All the records that follow need to be reproduced exactly. Omit the images.
━━ AVAILABLE RECORDS
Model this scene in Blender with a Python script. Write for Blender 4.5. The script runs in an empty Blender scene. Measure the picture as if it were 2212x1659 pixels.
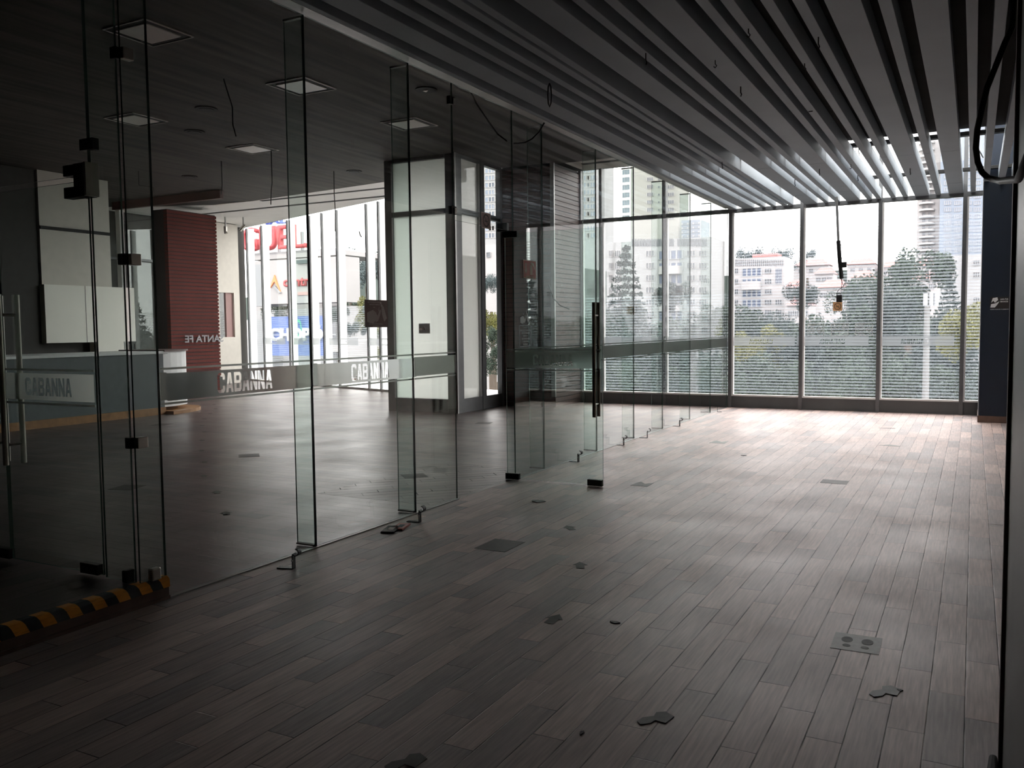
import bpy, bmesh, math, random
from mathutils import Vector, Matrix
random.seed(7)
C = bpy.context.scene.collection
SC = bpy.context.scene
# ------------------------------------------------------------------ camera, sky, exposure
F_PX = 1878.313; EYE = 1.5
R = Matrix(((0.88349621, -0.02055511, 0.46798711), (0.4683147, 0.0617068, -0.88140434), (-0.01076062, 0.99788264, 0.06414398)))
cd = bpy.data.cameras.new('camera'); cd.sensor_width = 36; cd.lens = F_PX / 2212 * 36; cd.clip_end = 2000; cd.clip_start = 0.05
cam = bpy.data.objects.new('camera', cd); C.objects.link(cam)
cam.matrix_world = Matrix.Translation((0, 0, EYE)) @ R.to_4x4()
SC.camera = cam
w = bpy.data.worlds.new('sky'); SC.world = w; w.use_nodes = True
bgn = w.node_tree.nodes['Background']; bgn.inputs[0].default_value = (1.0, 0.955, 0.94, 1); bgn.inputs[1].default_value = 4.6
SC.view_settings.view_transform = 'Standard'; SC.view_settings.look = 'None'
SC.view_settings.exposure = 0.45; SC.view_settings.gamma = 1
SC.cycles.transparent_max_bounces = 40; SC.cycles.max_bounces = 10; SC.cycles.diffuse_bounces = 5; SC.cycles.glossy_bounces = 5
SC.cycles.sample_clamp_indirect = 8
SC.cycles.caustics_reflective = False; SC.cycles.caustics_refractive = False

def at(px, py, Y):                       # a far point seen in a direction, at the distance Y down the room's axis
    d = R @ Vector(((px - 1106) / F_PX, -(py - 829.5) / F_PX, -1)); d *= Y / d.y
    return Vector((d.x, d.y, d.z + EYE))

# ------------------------------------------------------------------ materials
MT = {}
def mat(name, col=(.5, .5, .5), rough=.5, metal=0, spec=.5, noise=0, scale=8, bump=0):
    if name in MT: return MT[name]
    m = bpy.data.materials.new(name); m.use_nodes = True; nt = m.node_tree; b = nt.nodes['Principled BSDF']
    b.inputs['Roughness'].default_value = rough; b.inputs['Metallic'].default_value = metal
    b.inputs['Specular IOR Level'].default_value = spec
    b.inputs['Base Color'].default_value = (*col, 1)
    if noise:
        tc = nt.nodes.new('ShaderNodeTexCoord'); n = nt.nodes.new('ShaderNodeTexNoise'); n.inputs['Scale'].default_value = scale; n.inputs['Detail'].default_value = 5
        nt.links.new(tc.outputs['Object'], n.inputs['Vector'])
        r = nt.nodes.new('ShaderNodeMapRange'); r.inputs[1].default_value = .3; r.inputs[2].default_value = .7; r.inputs[3].default_value = 1 - noise; r.inputs[4].default_value = 1 + noise
        nt.links.new(n.outputs[0], r.inputs[0])
        mx = nt.nodes.new('ShaderNodeVectorMath'); mx.operation = 'SCALE'; mx.inputs[0].default_value = col
        nt.links.new(r.outputs[0], mx.inputs['Scale']); nt.links.new(mx.outputs[0], b.inputs['Base Color'])
    MT[name] = m; return m
class NG:                                # tiny expression helper for node math
    def __init__(s, m): s.nt = m.node_tree
    def new(s, t): return s.nt.nodes.new(t)
    def link(s, a, b): s.nt.links.new(a, b)
    def m(s, op, a, b=None, c=None):
        n = s.new('ShaderNodeMath'); n.operation = op
        for i, v in enumerate((a, b, c)):
            if v is None: continue
            if isinstance(v, (int, float)): n.inputs[i].default_value = v
            else: s.link(v, n.inputs[i])
        return n.outputs[0]
    def xyz(s, rot=0):
        tc = s.new('ShaderNodeTexCoord'); o = tc.outputs['Object']
        if rot:
            mp = s.new('ShaderNodeMapping'); mp.inputs['Rotation'].default_value = (0, 0, rot); s.link(o, mp.inputs[0]); o = mp.outputs[0]
        sp = s.new('ShaderNodeSeparateXYZ'); s.link(o, sp.inputs[0]); return sp.outputs
    def comb(s, x, y, z=0.0):
        n = s.new('ShaderNodeCombineXYZ')
        for i, v in enumerate((x, y, z)):
            if isinstance(v, (int, float)): n.inputs[i].default_value = v
            else: s.link(v, n.inputs[i])
        return n.outputs[0]

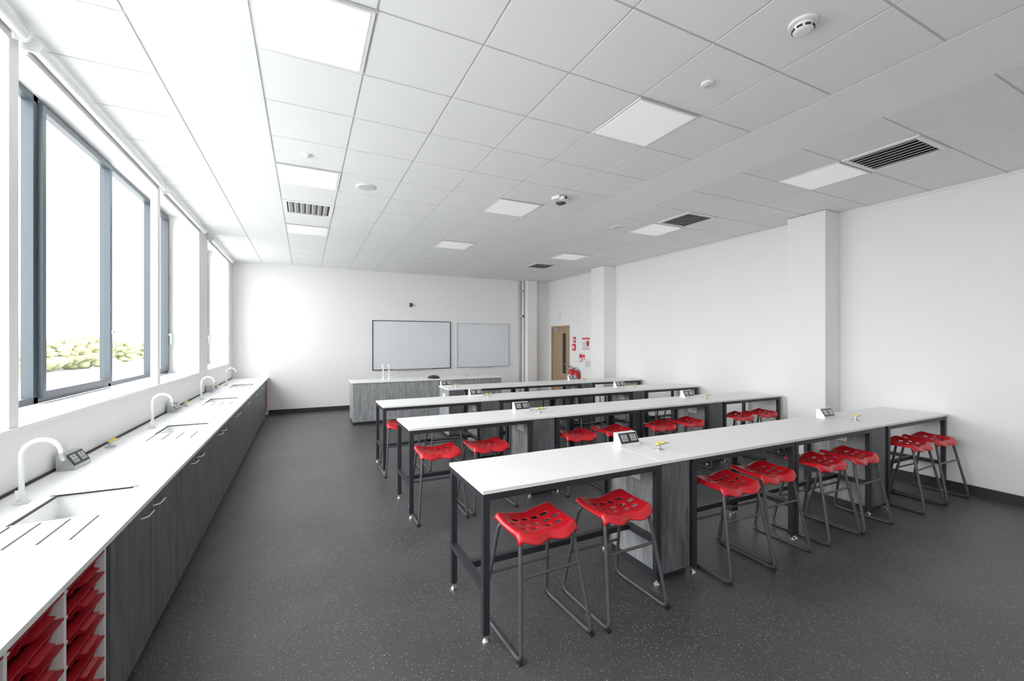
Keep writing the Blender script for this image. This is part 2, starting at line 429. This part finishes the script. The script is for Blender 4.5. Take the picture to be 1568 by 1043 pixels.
━━━━
RIGHT ANSWER:
Model this scene in Blender with a Python script. Write for Blender 4.5. The script runs in an empty Blender scene. Measure the picture as if it were 2212x1659 pixels.
import bpy, bmesh, math, random
from mathutils import Vector, Matrix
random.seed(7)
C = bpy.context.scene.collection
SC = bpy.context.scene
# ------------------------------------------------------------------ camera, sky, exposure
F_PX = 1878.313; EYE = 1.5
R = Matrix(((0.88349621, -0.02055511, 0.46798711), (0.4683147, 0.0617068, -0.88140434), (-0.01076062, 0.99788264, 0.06414398)))
cd = bpy.data.cameras.new('camera'); cd.sensor_width = 36; cd.lens = F_PX / 2212 * 36; cd.clip_end = 2000; cd.clip_start = 0.05
cam = bpy.data.objects.new('camera', cd); C.objects.link(cam)
cam.matrix_world = Matrix.Translation((0, 0, EYE)) @ R.to_4x4()
SC.camera = cam
w = bpy.data.worlds.new('sky'); SC.world = w; w.use_nodes = True
bgn = w.node_tree.nodes['Background']; bgn.inputs[0].default_value = (1.0, 0.955, 0.94, 1); bgn.inputs[1].default_value = 4.6
SC.view_settings.view_transform = 'Standard'; SC.view_settings.look = 'None'
SC.view_settings.exposure = 0.45; SC.view_settings.gamma = 1
SC.cycles.transparent_max_bounces = 40; SC.cycles.max_bounces = 10; SC.cycles.diffuse_bounces = 5; SC.cycles.glossy_bounces = 5
SC.cycles.sample_clamp_indirect = 8
SC.cycles.caustics_reflective = False; SC.cycles.caustics_refractive = False

def at(px, py, Y):                       # a far point seen in a direction, at the distance Y down the room's axis
    d = R @ Vector(((px - 1106) / F_PX, -(py - 829.5) / F_PX, -1)); d *= Y / d.y
    return Vector((d.x, d.y, d.z + EYE))

# ------------------------------------------------------------------ materials
MT = {}
def mat(name, col=(.5, .5, .5), rough=.5, metal=0, spec=.5, noise=0, scale=8, bump=0):
    if name in MT: return MT[name]
    m = bpy.data.materials.new(name); m.use_nodes = True; nt = m.node_tree; b = nt.nodes['Principled BSDF']
    b.inputs['Roughness'].default_value = rough; b.inputs['Metallic'].default_value = metal
    b.inputs['Specular IOR Level'].default_value = spec
    b.inputs['Base Color'].default_value = (*col, 1)
    if noise:
        tc = nt.nodes.new('ShaderNodeTexCoord'); n = nt.nodes.new('ShaderNodeTexNoise'); n.inputs['Scale'].default_value = scale; n.inputs['Detail'].default_value = 5
        nt.links.new(tc.outputs['Object'], n.inputs['Vector'])
        r = nt.nodes.new('ShaderNodeMapRange'); r.inputs[1].default_value = .3; r.inputs[2].default_value = .7; r.inputs[3].default_value = 1 - noise; r.inputs[4].default_value = 1 + noise
        nt.links.new(n.outputs[0], r.inputs[0])
        mx = nt.nodes.new('ShaderNodeVectorMath'); mx.operation = 'SCALE'; mx.inputs[0].default_value = col
        nt.links.new(r.outputs[0], mx.inputs['Scale']); nt.links.new(mx.outputs[0], b.inputs['Base Color'])
    MT[name] = m; return m
class NG:                                # tiny expression helper for node math
    def __init__(s, m): s.nt = m.node_tree
    def new(s, t): return s.nt.nodes.new(t)
    def link(s, a, b): s.nt.links.new(a, b)
    def m(s, op, a, b=None, c=None):
        n = s.new('ShaderNodeMath'); n.operation = op
        for i, v in enumerate((a, b, c)):
            if v is None: continue
            if isinstance(v, (int, float)): n.inputs[i].default_value = v
            else: s.link(v, n.inputs[i])
        return n.outputs[0]
    def xyz(s, rot=0):
        tc = s.new('ShaderNodeTexCoord'); o = tc.outputs['Object']
        if rot:
            mp = s.new('ShaderNodeMapping'); mp.inputs['Rotation'].default_value = (0, 0, rot); s.link(o, mp.inputs[0]); o = mp.outputs[0]
        sp = s.new('ShaderNodeSeparateXYZ'); s.link(o, sp.inputs[0]); return sp.outputs
    def comb(s, x, y, z=0.0):
        n = s.new('ShaderNodeCombineXYZ')
        for i, v in enumerate((x, y, z)):
            if isinstance(v, (int, float)): n.inputs[i].default_value = v
            else: s.link(v, n.inputs[i])
        return n.outputs[0]

Keep writing the Blender script for this image. This is part 2, starting at line 429. This part finishes the script. The script is for Blender 4.5. Take the picture to be 1568 by 1043 pixels.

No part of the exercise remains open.